Q would link to the story and say, 'See how they're getting everything wrong.' And indeed, sometimes they would get things wrong in terms of their interpretation. And so that just fueled the fire of QAnon people looking at it and calling it Fake News. That was the main reason I started writing about QAnon; it seemed to me that the Q people who read my article would at least be able to recognize the fact that I knew what I was talking about and might actually give some attention to it. Then I wrote a new piece for The Evergreen Review, "Donald Trump's Operation Mindfuck, " as a follow-up to my Salon series.
Hawkins:
At the beginning of Part 1 of your Evergreen series you do an excellent job summing up the prevailing mindset of QAnon membership:
They call themselves "red-pilled," drawing upon the terminology of The Matrix. In QAnon-speak, to "red-pill" is to accept as unassailable truth the conspiracy theory that occultists are ruling the world from behind the scenes by eating the brains of children and that Donald Trump is the only man who can save us from this evil cabal, while to "blue-pill" is to align yourself with the Democratic Party and become "sheeple" who believe only what mainstream newscasters and scientists tell you is true...these "Christian Patriots" have embraced-as the central metaphor of their new religion-a science fictional concept created over twenty years ago by two transgender women. "Cognitive Dissonance" doesn't even begin to describe the confused state of mind with which these people must wrestle on a daily basis.
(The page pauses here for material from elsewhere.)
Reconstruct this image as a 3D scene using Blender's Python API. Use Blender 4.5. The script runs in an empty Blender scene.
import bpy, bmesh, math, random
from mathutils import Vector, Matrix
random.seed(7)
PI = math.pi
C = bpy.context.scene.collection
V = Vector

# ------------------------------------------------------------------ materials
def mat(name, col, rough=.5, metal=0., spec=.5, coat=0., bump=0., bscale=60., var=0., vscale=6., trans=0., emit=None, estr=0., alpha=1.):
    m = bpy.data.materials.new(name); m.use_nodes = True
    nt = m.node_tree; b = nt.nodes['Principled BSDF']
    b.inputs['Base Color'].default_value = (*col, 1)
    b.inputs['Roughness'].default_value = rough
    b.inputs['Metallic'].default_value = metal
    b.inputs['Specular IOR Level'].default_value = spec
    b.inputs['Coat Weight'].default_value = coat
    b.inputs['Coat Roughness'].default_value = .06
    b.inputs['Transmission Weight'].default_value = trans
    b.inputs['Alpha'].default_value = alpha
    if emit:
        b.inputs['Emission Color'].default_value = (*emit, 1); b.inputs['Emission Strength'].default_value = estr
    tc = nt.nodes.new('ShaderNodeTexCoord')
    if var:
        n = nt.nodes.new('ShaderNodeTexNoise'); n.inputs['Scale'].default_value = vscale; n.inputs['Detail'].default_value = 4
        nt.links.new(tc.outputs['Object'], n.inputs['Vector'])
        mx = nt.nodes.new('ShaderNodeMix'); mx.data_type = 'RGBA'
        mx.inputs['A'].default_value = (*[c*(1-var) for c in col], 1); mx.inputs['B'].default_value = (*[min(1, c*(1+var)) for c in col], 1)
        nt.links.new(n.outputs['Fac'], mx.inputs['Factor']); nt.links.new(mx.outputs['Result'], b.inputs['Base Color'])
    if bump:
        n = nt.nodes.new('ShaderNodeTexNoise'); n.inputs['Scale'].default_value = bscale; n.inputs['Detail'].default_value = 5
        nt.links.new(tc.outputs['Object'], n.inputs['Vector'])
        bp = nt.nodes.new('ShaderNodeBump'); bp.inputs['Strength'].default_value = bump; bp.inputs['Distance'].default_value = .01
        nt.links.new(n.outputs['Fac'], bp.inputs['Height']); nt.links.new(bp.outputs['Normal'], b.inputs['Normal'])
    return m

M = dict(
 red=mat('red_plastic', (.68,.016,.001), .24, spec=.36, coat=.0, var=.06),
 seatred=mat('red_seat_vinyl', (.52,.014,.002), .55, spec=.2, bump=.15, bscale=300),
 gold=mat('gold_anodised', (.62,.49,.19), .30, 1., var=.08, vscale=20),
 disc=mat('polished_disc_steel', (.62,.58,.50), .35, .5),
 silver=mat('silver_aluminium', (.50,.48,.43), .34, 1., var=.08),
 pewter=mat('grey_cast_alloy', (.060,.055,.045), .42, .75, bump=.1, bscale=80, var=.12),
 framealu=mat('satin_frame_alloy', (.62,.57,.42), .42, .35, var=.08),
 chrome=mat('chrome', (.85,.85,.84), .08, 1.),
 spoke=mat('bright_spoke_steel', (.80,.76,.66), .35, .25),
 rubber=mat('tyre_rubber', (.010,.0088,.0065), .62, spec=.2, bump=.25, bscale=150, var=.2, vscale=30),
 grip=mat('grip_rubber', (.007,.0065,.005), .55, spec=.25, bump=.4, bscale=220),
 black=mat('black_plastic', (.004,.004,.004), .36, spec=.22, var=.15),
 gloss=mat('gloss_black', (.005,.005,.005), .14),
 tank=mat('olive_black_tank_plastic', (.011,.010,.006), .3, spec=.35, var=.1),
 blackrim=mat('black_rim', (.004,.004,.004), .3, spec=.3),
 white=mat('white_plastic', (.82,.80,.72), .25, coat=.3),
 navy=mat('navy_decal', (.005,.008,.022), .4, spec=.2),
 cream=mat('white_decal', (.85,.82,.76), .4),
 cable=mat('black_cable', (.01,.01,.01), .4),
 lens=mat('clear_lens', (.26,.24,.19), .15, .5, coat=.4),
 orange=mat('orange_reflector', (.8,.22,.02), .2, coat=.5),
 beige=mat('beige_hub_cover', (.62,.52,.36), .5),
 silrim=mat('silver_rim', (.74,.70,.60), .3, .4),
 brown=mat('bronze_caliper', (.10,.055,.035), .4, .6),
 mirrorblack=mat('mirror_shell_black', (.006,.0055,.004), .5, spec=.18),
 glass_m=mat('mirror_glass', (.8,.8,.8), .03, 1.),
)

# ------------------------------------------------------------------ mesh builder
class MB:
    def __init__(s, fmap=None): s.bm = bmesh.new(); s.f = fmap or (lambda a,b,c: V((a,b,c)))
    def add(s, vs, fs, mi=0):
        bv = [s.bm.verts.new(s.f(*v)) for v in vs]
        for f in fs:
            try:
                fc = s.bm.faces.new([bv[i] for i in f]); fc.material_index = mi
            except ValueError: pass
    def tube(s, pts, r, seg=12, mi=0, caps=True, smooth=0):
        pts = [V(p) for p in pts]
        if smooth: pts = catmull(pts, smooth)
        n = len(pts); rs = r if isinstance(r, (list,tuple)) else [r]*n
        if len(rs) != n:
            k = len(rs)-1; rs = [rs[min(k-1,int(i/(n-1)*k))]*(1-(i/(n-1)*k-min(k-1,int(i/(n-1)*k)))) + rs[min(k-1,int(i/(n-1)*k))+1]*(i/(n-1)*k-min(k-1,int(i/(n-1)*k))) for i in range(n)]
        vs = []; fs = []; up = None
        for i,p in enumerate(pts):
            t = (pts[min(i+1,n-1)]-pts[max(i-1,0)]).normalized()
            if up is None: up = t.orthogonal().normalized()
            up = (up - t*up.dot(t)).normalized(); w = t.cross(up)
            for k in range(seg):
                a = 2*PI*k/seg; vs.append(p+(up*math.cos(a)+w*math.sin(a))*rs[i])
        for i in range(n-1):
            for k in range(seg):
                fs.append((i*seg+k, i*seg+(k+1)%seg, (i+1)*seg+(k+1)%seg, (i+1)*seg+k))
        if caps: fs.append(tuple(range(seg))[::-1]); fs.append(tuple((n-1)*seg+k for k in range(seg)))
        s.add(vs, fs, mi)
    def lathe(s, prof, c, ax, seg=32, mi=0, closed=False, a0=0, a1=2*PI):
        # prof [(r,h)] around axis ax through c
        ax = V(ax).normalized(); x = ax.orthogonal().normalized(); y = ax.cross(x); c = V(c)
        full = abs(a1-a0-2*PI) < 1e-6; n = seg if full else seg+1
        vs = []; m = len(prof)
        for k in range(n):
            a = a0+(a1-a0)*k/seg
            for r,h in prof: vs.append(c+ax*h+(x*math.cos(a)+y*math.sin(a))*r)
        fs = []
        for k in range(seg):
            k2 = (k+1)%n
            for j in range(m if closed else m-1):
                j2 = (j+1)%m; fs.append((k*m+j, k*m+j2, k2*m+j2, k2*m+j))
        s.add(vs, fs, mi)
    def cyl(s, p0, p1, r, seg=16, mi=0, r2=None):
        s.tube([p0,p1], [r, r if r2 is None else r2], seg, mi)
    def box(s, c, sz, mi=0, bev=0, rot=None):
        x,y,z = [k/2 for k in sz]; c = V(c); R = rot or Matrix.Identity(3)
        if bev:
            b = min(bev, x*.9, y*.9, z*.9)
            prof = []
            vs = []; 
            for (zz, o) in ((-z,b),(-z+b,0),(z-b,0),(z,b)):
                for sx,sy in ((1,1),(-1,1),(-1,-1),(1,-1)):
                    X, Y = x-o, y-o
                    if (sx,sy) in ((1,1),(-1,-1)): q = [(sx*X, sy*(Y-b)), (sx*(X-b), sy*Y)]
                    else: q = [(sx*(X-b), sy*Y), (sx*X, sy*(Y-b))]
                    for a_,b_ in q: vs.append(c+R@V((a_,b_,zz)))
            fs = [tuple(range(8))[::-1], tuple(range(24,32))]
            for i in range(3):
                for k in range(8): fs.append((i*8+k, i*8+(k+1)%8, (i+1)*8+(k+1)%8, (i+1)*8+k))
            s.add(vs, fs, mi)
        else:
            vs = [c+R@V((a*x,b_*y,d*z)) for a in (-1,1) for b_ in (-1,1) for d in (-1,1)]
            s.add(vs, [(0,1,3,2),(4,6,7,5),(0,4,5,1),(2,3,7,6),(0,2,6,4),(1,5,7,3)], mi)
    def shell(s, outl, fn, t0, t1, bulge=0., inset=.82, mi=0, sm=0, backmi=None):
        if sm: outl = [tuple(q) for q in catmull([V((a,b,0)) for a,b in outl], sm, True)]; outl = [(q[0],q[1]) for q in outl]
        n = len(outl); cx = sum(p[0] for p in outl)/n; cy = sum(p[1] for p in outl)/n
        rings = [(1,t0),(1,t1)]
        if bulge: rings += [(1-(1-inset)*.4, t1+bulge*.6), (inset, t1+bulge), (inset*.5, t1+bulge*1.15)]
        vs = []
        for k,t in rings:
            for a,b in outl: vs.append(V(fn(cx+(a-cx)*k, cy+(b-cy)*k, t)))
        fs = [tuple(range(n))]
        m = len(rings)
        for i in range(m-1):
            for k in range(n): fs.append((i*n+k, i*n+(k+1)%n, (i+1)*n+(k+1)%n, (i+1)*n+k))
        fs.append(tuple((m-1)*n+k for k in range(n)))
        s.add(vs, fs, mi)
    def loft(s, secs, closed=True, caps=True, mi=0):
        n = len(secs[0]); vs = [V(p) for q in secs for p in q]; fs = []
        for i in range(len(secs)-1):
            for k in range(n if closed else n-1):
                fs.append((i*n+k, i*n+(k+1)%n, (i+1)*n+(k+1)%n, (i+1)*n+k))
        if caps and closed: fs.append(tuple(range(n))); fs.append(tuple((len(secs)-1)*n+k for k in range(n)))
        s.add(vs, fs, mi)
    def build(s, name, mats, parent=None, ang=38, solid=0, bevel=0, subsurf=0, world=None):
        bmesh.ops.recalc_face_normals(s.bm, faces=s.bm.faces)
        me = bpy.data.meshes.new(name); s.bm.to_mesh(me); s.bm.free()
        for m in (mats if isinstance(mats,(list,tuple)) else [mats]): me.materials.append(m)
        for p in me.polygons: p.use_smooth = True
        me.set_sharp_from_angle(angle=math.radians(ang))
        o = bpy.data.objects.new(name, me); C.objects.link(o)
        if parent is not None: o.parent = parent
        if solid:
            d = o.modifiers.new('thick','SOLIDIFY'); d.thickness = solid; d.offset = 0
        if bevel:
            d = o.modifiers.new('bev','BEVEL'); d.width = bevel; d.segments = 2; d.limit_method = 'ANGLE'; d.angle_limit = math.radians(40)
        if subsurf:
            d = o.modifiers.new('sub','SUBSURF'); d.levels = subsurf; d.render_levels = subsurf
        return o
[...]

Nice. Cognitive dissonance. The Pizzagate they embrace sounds like a bad group-read of two Stephen King novels -- It, with the soul-wounded gutter clown who nabs kids, and 11.22.63, with that secret portal inside the restaurant, leading to the mother of all modern conspiracy theories. Mm-mm.
You know, there seems to be a kind of weird psychosexual kinkiness at play in some of these QAnon and Proud Boy types. Transgenders. And the Proud Boys, with their name that's derived from a song deleted from Disney's Aladdin that sees an abused, traumatized Mama's boy promising to make Mama proud if she'll just give him one more chance. So this song ruined the Aladdin vibe and was removed. The Boys had to settle for rubbing their magic lamps until bada-boom the January 6 genie arrived. Sometimes you see this stuff play out and you wonder if you ever came out of that acid trip you took after Jimi died.